4. Prevalence of arms adds a lethal ingredient to a deadly cocktail of ethnic strife and political scare mongering. This report in The Hindu details the violence that occurred in BTAD over the past three days. "There were about 40 of them, some in battle fatigues and faces covered with black cloth, and some others wearing khaki. All of them held weapons," says a survivor. The political control of BTAD by former Bodo insurgents has meant that the prevalance of arms in the region continues. Reports have said more than 100 illegal weapons have been seized in BTAD in the runup to elections. Since January this year, 42 militants of of the National Democratic Front of Bodoland (Songbijit faction) have laid down arms, while 18 others have been killed in encounters. This easy presence of arms, coupled with the Muslims' belief that the Bodos will rely on violence to drive Muslims out of the region, adds to the fear factor. The 2012 violence saw reports of crop damage and looting and arson too.

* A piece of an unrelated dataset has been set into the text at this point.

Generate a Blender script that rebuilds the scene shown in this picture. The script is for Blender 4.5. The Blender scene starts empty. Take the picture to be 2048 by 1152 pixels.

5. The Bodo leadership is itself fractured. The factions of the banned National Democratic Front of Bodoland barely see eye to eye. The anti­talks faction, the National Democratic Front of Bodoland (Songbijit), has denied its role in the attacks and has said it was "a political conspiracy by Assam government to trigger clashes between two communities". A press statement by NDFB Secretary (Information and Publicity Wing) NE Esara said, "We ask the Assam government and its officials to stay away from such accusation without the slightest justification." The pro­talks faction has recently demanded that the National Register of Citizens in Assam be updated, alleging that 70 lakh to 80 lakh foreigners came illegally into Assam between 1951 and 1971. It has regularly criticised violence by the anti­talks group, citing reports of extortion, kidnapping and killing of innocent people connected to that faction.